Dalam kasih Allah inilah, kita memperoleh kekuatan baru setiap hari, untuk mengasihi sesama, melakukan “pekerjaan baik” yang Allah persiapkan bagi kita. Kasih Allah, itulah hadiah terbesar Allah bagi kita.
Datanglah kepada Bapa
Sepanjang tahun 2010 yang segera berlalu ini Anda mungkin lelah, jenuh, dan kehilangan semangat. Kita memang tidak sempurna, banyak kelemahan, cela, dan kesalahan. Akan tetapi, kita dibenarkan oleh karena percaya kepada Kristus. Kita hidup dalam hubungan dengan Allah atas dasar percaya itu. Hubungan itu adalah sumber kekuatan kita. Oleh karena itu, kalau sekarang kita merasa membutuhkan kekuatan baru untuk menyambut tahun 2011, jangan mencarinya dari tempat lain.

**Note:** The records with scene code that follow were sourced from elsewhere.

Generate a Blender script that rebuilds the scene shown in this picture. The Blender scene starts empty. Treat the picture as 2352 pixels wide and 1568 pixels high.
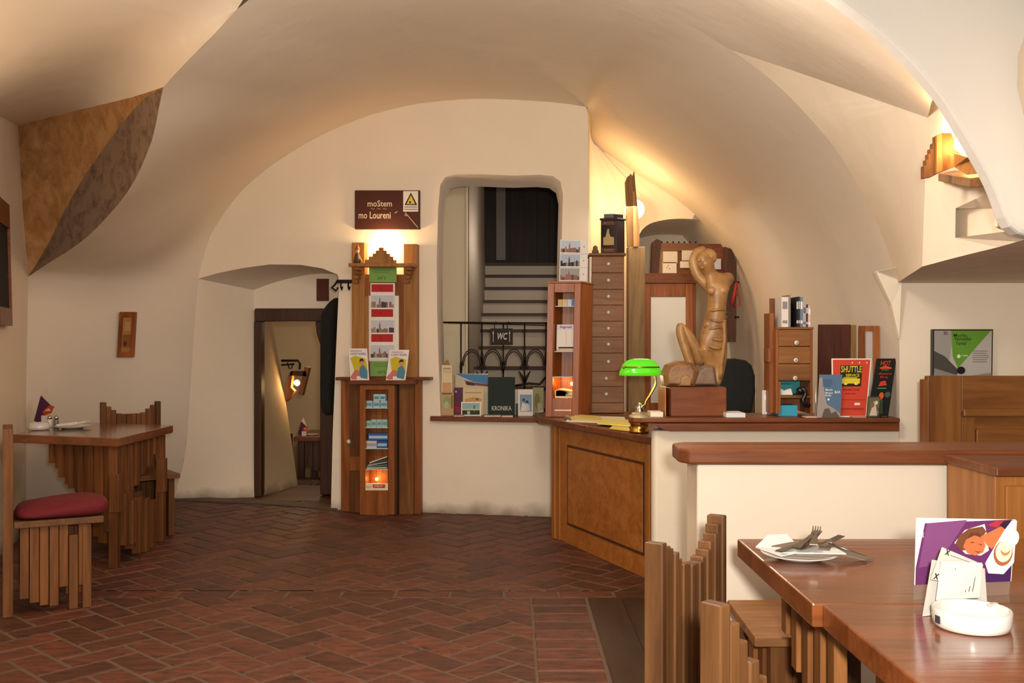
import bpy, bmesh, math, random
from mathutils import Vector, Matrix, geometry
random.seed(7)
SC = bpy.context.scene
COL = SC.collection
F = 2287.0; H = 1.3
V = Vector
def P(px, py, D):
    "the world point the photo shows at (px, py), D metres in front of the camera"
    return V(((px-1176)/F*D, D, H-(py-784)/F*D))
def PZ(px, py, z):
    "the point of the horizontal plane z seen at (px, py)"
    D = (H-z)*F/(py-784)
    return V(((px-1176)/F*D, D, z))
def DB(px, off=0):
    "distance of the slightly turned back wall at column px"
    return (7.446+off)/(1+.191*(px-1176)/F)
def PB(px, py, off=0):
    return P(px, py, DB(px, off))
# ------------------------------------------------------------ materials
def srgb(h):
    h = h.lstrip('#'); out = []
    for i in (0, 2, 4):
        c = int(h[i:i+2], 16)/255
        out.append(c/12.92 if c <= .04045 else ((c+.055)/1.055)**2.4)
    return (*out, 1)
MC = {}
def newmat(name):
    m = bpy.data.materials.new(name); m.use_nodes = True
    nt = m.node_tree; b = nt.nodes['Principled BSDF']
    return m, nt, b
def mat(name, hexc, rough=.6, metal=0, emit=None, es=0, coat=0, trans=0, alpha=1, noise=0):
    if name in MC: return MC[name]
    m, nt, b = newmat(name)
    b.inputs['Base Color'].default_value = srgb(hexc)
    b.inputs['Roughness'].default_value = rough
    b.inputs['Metallic'].default_value = metal
    if coat: b.inputs['Coat Weight'].default_value = coat
    if trans: b.inputs['Transmission Weight'].default_value = trans
    if alpha < 1: b.inputs['Alpha'].default_value = alpha
    if emit:
        b.inputs['Emission Color'].default_value = srgb(emit); b.inputs['Emission Strength'].default_value = es
    if noise:
        n = nt.nodes.new('ShaderNodeTexNoise'); n.inputs['Scale'].default_value = 40; n.inputs['Detail'].default_value = 4
        bp = nt.nodes.new('ShaderNodeBump'); bp.inputs['Strength'].default_value = noise; bp.inputs['Distance'].default_value = .01
        tc = nt.nodes.new('ShaderNodeTexCoord'); nt.links.new(tc.outputs['Object'], n.inputs['Vector'])
        nt.links.new(n.outputs['Fac'], bp.inputs['Height']); nt.links.new(bp.outputs['Normal'], b.inputs['Normal'])
    MC[name] = m; return m
def ink(h, rough=.5):
    m = mat('ink_'+h.lstrip('#'), h, .6); m.node_tree.nodes['Principled BSDF'].inputs['Specular IOR Level'].default_value = .2; return m
def ramp(nt, fac, stops):
    r = nt.nodes.new('ShaderNodeValToRGB'); e = r.color_ramp.elements
    while len(e) < len(stops): e.new(.5)
    for x, (p, c) in zip(e, stops):
        x.position = p; x.color = c if isinstance(c, tuple) else srgb(c)
    nt.links.new(fac, r.inputs['Fac']); return r
def mixc(nt, a, b, fac, mode='MIX'):
    m = nt.nodes.new('ShaderNodeMix'); m.data_type = 'RGBA'; m.blend_type = mode
    for s, i in ((fac, 0), (a, 6), (b, 7)):
        if hasattr(s, 'links') or isinstance(s, bpy.types.NodeSocket): nt.links.new(s, m.inputs[i])
        else: m.inputs[i].default_value = s
    return m.outputs[2]
def wood(name, dark, light, axis='Z', scale=9, rough=.5, coat=.0, vary=.35, knots=True):
    if name in MC: return MC[name]
    m, nt, b = newmat(name)
    tc = nt.nodes.new('ShaderNodeTexCoord'); mp = nt.nodes.new('ShaderNodeMapping')
    s = {'X': (.09, 1, 1), 'Y': (1, .09, 1), 'Z': (1, 1, .09)}[axis]
    mp.inputs['Scale'].default_value = s
    geo = nt.nodes.new('ShaderNodeNewGeometry')
    add = nt.nodes.new('ShaderNodeVectorMath'); add.operation = 'ADD'
    mul = nt.nodes.new('ShaderNodeMath'); mul.operation = 'MULTIPLY'; mul.inputs[1].default_value = 13
    nt.links.new(geo.outputs['Random Per Island'], mul.inputs[0])
    nt.links.new(tc.outputs['Object'], mp.inputs['Vector'])
    nt.links.new(mp.outputs['Vector'], add.inputs[0]); nt.links.new(mul.outputs[0], add.inputs[1])
    n = nt.nodes.new('ShaderNodeTexNoise'); n.inputs['Scale'].default_value = scale; n.inputs['Detail'].default_value = 7
    n.inputs['Roughness'].default_value = .62; n.inputs['Distortion'].default_value = 1.6
    nt.links.new(add.outputs[0], n.inputs['Vector'])
    n2 = nt.nodes.new('ShaderNodeTexNoise'); n2.inputs['Scale'].default_value = scale*7; n2.inputs['Detail'].default_value = 3
    nt.links.new(add.outputs[0], n2.inputs['Vector'])
    r = ramp(nt, n.outputs['Fac'], [(.32, dark), (.68, light)])
    r2 = ramp(nt, n2.outputs['Fac'], [(.3, (.72, .68, .64, 1)), (.6, (1, 1, 1, 1))])
    c = mixc(nt, r.outputs[0], r2.outputs[0], .7, 'MULTIPLY')
    mr = nt.nodes.new('ShaderNodeMapRange'); mr.inputs[3].default_value = 1-vary; mr.inputs[4].default_value = 1+vary*.35
    nt.links.new(geo.outputs['Random Per Island'], mr.inputs[0])
    hsv = nt.nodes.new('ShaderNodeHueSaturation'); nt.links.new(mr.outputs[0], hsv.inputs['Value']); nt.links.new(c, hsv.inputs['Color'])
    nt.links.new(hsv.outputs[0], b.inputs['Base Color'])
    bp = nt.nodes.new('ShaderNodeBump'); bp.inputs['Strength'].default_value = .25; bp.inputs['Distance'].default_value = .004
    nt.links.new(n2.outputs['Fac'], bp.inputs['Height']); nt.links.new(bp.outputs[0], b.inputs['Normal'])
    b.inputs['Roughness'].default_value = rough
    if not coat: b.inputs['Specular IOR Level'].default_value = .28
    if coat: b.inputs['Coat Weight'].default_value = coat; b.inputs['Coat Roughness'].default_value = .12
    MC[name] = m; return m
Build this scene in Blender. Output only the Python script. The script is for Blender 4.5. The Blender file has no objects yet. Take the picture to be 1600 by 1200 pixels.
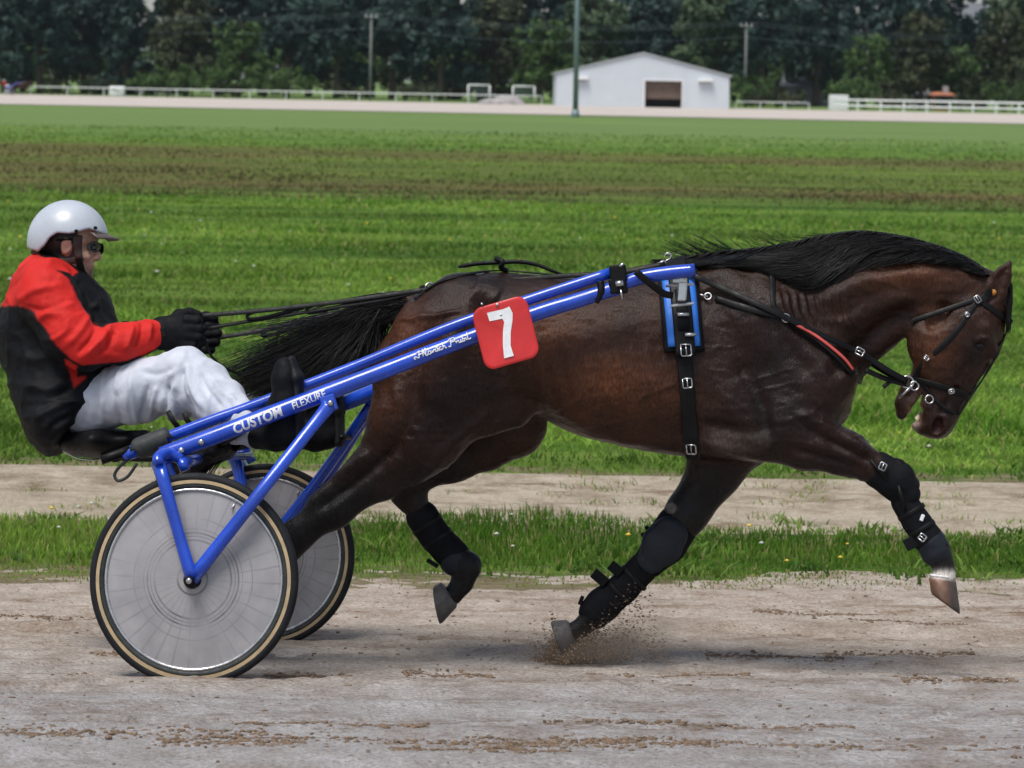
import bpy, bmesh, math, random
import numpy as np
from mathutils import Vector, Matrix
random.seed(7); RNG = np.random.default_rng(7)
SC = bpy.context.scene
COL = SC.collection
R = math.radians

# ------------------------------------------------------------------ camera
FPX, CX, CY, CAMH, ROLL = 4162.0, 800.0, 128.0, 1.98, R(1.0)
cam = bpy.data.cameras.new('camera'); camo = bpy.data.objects.new('camera', cam); COL.objects.link(camo)
cam.sensor_width = 36.0; cam.sensor_fit = 'HORIZONTAL'; cam.lens = 36.0 * FPX / 1600.0
cam.shift_y = -(600.0 - CY) / 1600.0
cam.clip_start = 0.1; cam.clip_end = 9000.0
camo.location = (0, 0, CAMH); camo.rotation_euler = (math.pi / 2, -ROLL, 0)
cam.dof.use_dof = True; cam.dof.focus_distance = 9.25; cam.dof.aperture_fstop = 6.3
SC.camera = camo

# ------------------------------------------------------------------ sky, sun, exposure
SUN_EL, SUN_AZ = R(66), R(-35)          # azimuth measured from -Y (behind the camera) towards -X
w = bpy.data.worlds.new('World'); SC.world = w; w.use_nodes = True
nt = w.node_tree; nt.nodes.clear()
sky = nt.nodes.new('ShaderNodeTexSky'); sky.sky_type = 'NISHITA'; sky.sun_disc = False
sky.sun_elevation = SUN_EL; sky.air_density = 1.0; sky.dust_density = 1.6; sky.ozone_density = 1.0
sun_dir = Vector((math.sin(SUN_AZ) * math.cos(SUN_EL), -math.cos(SUN_AZ) * math.cos(SUN_EL), math.sin(SUN_EL)))  # towards the sun
sky.sun_rotation = math.atan2(sun_dir.x, sun_dir.y)
hs = nt.nodes.new('ShaderNodeHueSaturation'); hs.inputs['Saturation'].default_value = 0.6
bg = nt.nodes.new('ShaderNodeBackground'); bg.inputs['Strength'].default_value = 0.095
wo = nt.nodes.new('ShaderNodeOutputWorld')
nt.links.new(sky.outputs[0], hs.inputs['Color']); nt.links.new(hs.outputs[0], bg.inputs['Color']); nt.links.new(bg.outputs[0], wo.inputs['Surface'])
sl = bpy.data.lights.new('sun', 'SUN'); sl.energy = 2.6; sl.angle = R(26); sl.color = (1.0, 0.965, 0.91)
so = bpy.data.objects.new('sun', sl); COL.objects.link(so)
so.rotation_euler = (-sun_dir).to_track_quat('-Z', 'Y').to_euler(); so.location = (-10, -10, 30)
vs = SC.view_settings; vs.view_transform = 'Standard'; vs.look = 'None'; vs.gamma = 1.0; vs.use_curve_mapping = False
vs.exposure = 0.42

HAZE = 0.00006
# ------------------------------------------------------------------ projection helpers
CR, SR = math.cos(ROLL), math.sin(ROLL)
CAM = np.array([0, 0, CAMH])
def raydir(px, py):
    px = np.asarray(px, float); py = np.asarray(py, float)
    xc = (px - CX) / FPX; yc = -(py - CY) / FPX
    return np.stack([xc * CR - yc * SR, np.ones_like(xc), xc * SR + yc * CR], -1)
def P(px, py, d): return CAM + raydir(px, py) * np.asarray(d, float)[..., None]
def project(p):
    q = np.asarray(p, float) - CAM
    xc = (q[..., 0] * CR + q[..., 2] * SR) / q[..., 1]; yc = (-q[..., 0] * SR + q[..., 2] * CR) / q[..., 1]
    return xc * FPX + CX, CY - yc * FPX
# frame of the moving rig: a forward, l lateral (away from the camera), b up
NH, FH = P(303, 905, 8.8), P(413, 868, 10.2)
WR = 0.349
nl = (FH - NH) / np.linalg.norm(FH - NH)
fa = np.cross(nl, [0, 0, 1.0]); fa /= np.linalg.norm(fa)
ub = np.cross(fa, nl)
RO = (NH + FH) / 2 - ub * WR
HALF = np.linalg.norm(FH - NH) / 2
BAS = np.stack([fa, nl, ub])             # world -> local
RIGM = Matrix(((fa[0], nl[0], ub[0], RO[0]), (fa[1], nl[1], ub[1], RO[1]), (fa[2], nl[2], ub[2], RO[2]), (0, 0, 0, 1)))
def L(px, py, lat):
    """pixel + lateral plane -> local point (a,l,b)"""
    px, py, lat = np.broadcast_arrays(np.asarray(px, float), np.asarray(py, float), np.asarray(lat, float))
    dr = raydir(px, py)
    t = (lat - (CAM - RO) @ nl) / (dr @ nl)
    p = CAM + dr * t[..., None]
    return (p - RO) @ BAS.T
def W(loc): return np.asarray(loc) @ BAS + RO
def pix(loc): return project(W(loc))
def mpp(lat): return (9.5 + lat) / FPX     # metres per photograph pixel

# ------------------------------------------------------------------ terrain
_gy = np.array([3, 6.2, 8.8, 10.2, 12.3, 14.5, 20, 1e5]); _gz = np.array([0.42, 0.27, -0.004, -0.168, -0.335, -0.37, -0.38, -0.38])
def zg(x, y):
    y = np.asarray(y, float)
    z = sum(np.interp(y + o, _gy, _gz) for o in (-.5, -.25, 0, .25, .5)) / 5
    return z
def hit(px, py, lo=3.0, hi=3000.0):
    """ground point under a pixel"""
    d = raydir(px, py)
    for _ in range(60):
        mid = math.sqrt(lo * hi); p = CAM + d * mid
        if p[2] > zg(p[0], p[1]): lo = mid
        else: hi = mid
    p = CAM + d * lo; p[2] = zg(p[0], p[1]); return p

# ------------------------------------------------------------------ object helpers
def link(o, parent=None):
    COL.objects.link(o)
    if parent is not None: o.parent = parent
    return o
def mk(name, verts, faces, m, parent=None, smooth=True, col=None, mat_idx=None):
    me = bpy.data.meshes.new(name)
    verts = np.asarray(verts, np.float32).reshape(-1, 3)
    if isinstance(faces, np.ndarray):
        k = faces.shape[1]; nf = len(faces)
        me.vertices.add(len(verts)); me.vertices.foreach_set('co', verts.ravel())
        me.loops.add(nf * k); me.loops.foreach_set('vertex_index', faces.astype(np.int32).ravel())
        me.polygons.add(nf); me.polygons.foreach_set('loop_start', np.arange(nf, dtype=np.int32) * k)
        me.update(calc_edges=True)
    else:
        me.from_pydata([tuple(map(float, v)) for v in verts], [], [tuple(map(int, f)) for f in faces])
    me.polygons.foreach_set('use_smooth', np.full(len(me.polygons), smooth))
    if col is not None:
        ca = me.color_attributes.new('Col', 'FLOAT_COLOR', 'POINT')
        c4 = np.ones((len(verts), 4), np.float32); c4[:, :3] = col; ca.data.foreach_set('color', c4.ravel())
    for mm in (m if isinstance(m, (list, tuple)) else [m]): me.materials.append(mm)
    if mat_idx is not None: me.polygons.foreach_set('material_index', np.asarray(mat_idx, np.int32))
    me.update()
    return link(bpy.data.objects.new(name, me), parent)
def empty(name, label, cat, mat=None, loc=(0, 0, 0), group=None):
    o = bpy.data.objects.new(name, None); o.empty_display_size = 0.2
    if mat is not None: o.matrix_world = mat
    else: o.location = loc
    tag(o, label, cat, group); return link(o)
def tag(o, label=None, cat=None, group=None, kind=None):
    if label: o['label'] = label
    if cat: o['category'] = cat
    if group: o['group'] = group
    if kind: o['kind'] = kind
    return o
def rig(a=0.0, b=0.0, l=0.0):
    """matrix of a thing whose origin is at local (a,l,b) of the rig"""
    return RIGM @ Matrix.Translation((a, l, b))
def copy_tree(o, parent=None):
    c = o.copy(); COL.objects.link(c); c.parent = parent
    for ch in list(o.children): copy_tree(ch, c)
    return c

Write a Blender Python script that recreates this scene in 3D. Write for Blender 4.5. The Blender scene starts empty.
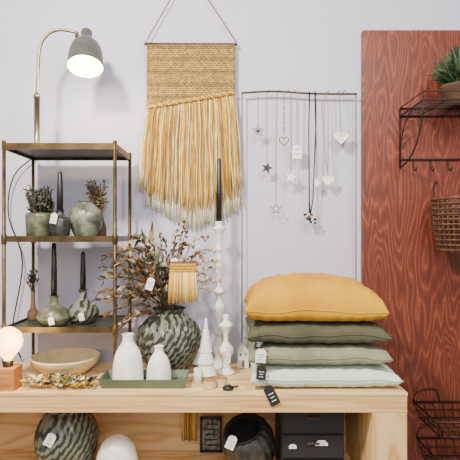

Datanglah kepada Bapa! Panggilan ini bukan hanya bagi mereka yang terhilang, tetapi juga bagi kita yang mungkin sudah terlalu sibuk dengan tugas-tugas dan urusan-urusan yang begitu banyak. Ini juga adalah panggilan kepada kita yang mulai lelah, jenuh, dan kehilangan semangat. Datanglah kepada Bapa, Dia menerima kita, dan Dia mengasihi kita.
Sebab jikalau kita, ketika masih seteru, diperdamaikan dengan Allah oleh kematian Anak-Nya, lebih-lebih kita, yang sekarang telah diperdamaikan, pasti akan diselamatkan oleh hidup-Nya! (Roma 5:10). Amin.